Monday, April 06, 2009

Welcome to the kinda sorta not really revolution

You hear about a movie that everyone is raving about. It sounds intense. It sounds as if it were well-acted and crafted. Boy was I looking forward to seeing Revolutionary Road. Then I did.

Not to put too fine a point on it, this movie sucked.

This is why it sucked:

1. There is no evidence anywhere that the Wheelers have any traits or interests that would give the idea that they are special. Most people who think they are special are working with some premise: I’m an artist, I’m a writer, I’m a film director. Something. Other people seem to think they’re special, too. Why? I mean, we get one scene of Mrs. W after a community theater production flops, but she just seems irritable and ticked off; you don’t get the sense that she’s devastated, hurt to the core. Their house contains no books, not art, no anything to show that they aim to be different or unique. How are they cultivating their delusions?

2. Because we get nada as a back story, no insight into whatever grandiose dreams these two were nursing, the Wheelers come across as dull, petulant, and really boring. They start out that way and they end up that way. There are no car chases, conspiracies, alien invasions, nudity, graphic sex, or sparkly vampires, so I really needed some character development.

3. Where the hell are the kids? They have two kids that they manage to stow away somewhere whenever they need to have a scene without kids. Lucky folks. A 24-hour-oncall babysitter must live next door.

4. Leonardo DiCaprio seems to think that if he’s playing angry he should point his finger a lot. He also looks fairly ridiculous trying to be furious.

5. Actually, all the fight scenes look fairly odd, as if they were on stage and had to really tear up the scenery to make it convincing.

6. LC still looks like he’s about 12.

7. Uh, what’s so awful about these suburbs, anyway? I was expecting evidence of some stifling oppression but it didn’t really come through. Are we supposed to think the neighbors are awful and dreary? That all the houses look alike (they don’t)? Am I just supposed to accept that suburbs = soul-destroying misery?

The one thing that didn’t suck was the crazy next-door neighbor who came out of the asylum long enough to tell the Wheelers the truth about themselves.

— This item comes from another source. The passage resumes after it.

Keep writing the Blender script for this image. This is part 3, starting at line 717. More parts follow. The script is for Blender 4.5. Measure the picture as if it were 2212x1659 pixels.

As an aside, there were some really peculiar dated references. At one point April tells Frank that he’s one of the most beautiful things in the world: a man. Yeah, right. Then during one knockdown fight Frank tells April that any woman, any “real woman” would just love to have children. It made me think of the scenes in Rebel without a Cause in which the father is wearing an apron, thereby signaling his emasculation by the big bad woman. The crazy neighbor refers to April as a ball buster. She’s not a “real woman” and he’s not a “real man.” In the end Frank, we are told, is dedicating himself to the kids – the woman’s job. Don’t know what to make of that, but I found it odd that the movie did not in any way comment on these gender stereotypes. I suppose if they had been wildly bohemian in the first place, I would have pondered the role restrictive gender stereotypes played in their downfall, but since they were so boring to begin with, it doesn’t seem to matter much.

In the end I didn’t care what happened to Frank and April. I felt no sadness over their fates, because they had no life in the first place.

1 comment:

  1. I kind of still want to see this, even though I'll probably agree with everything you just said.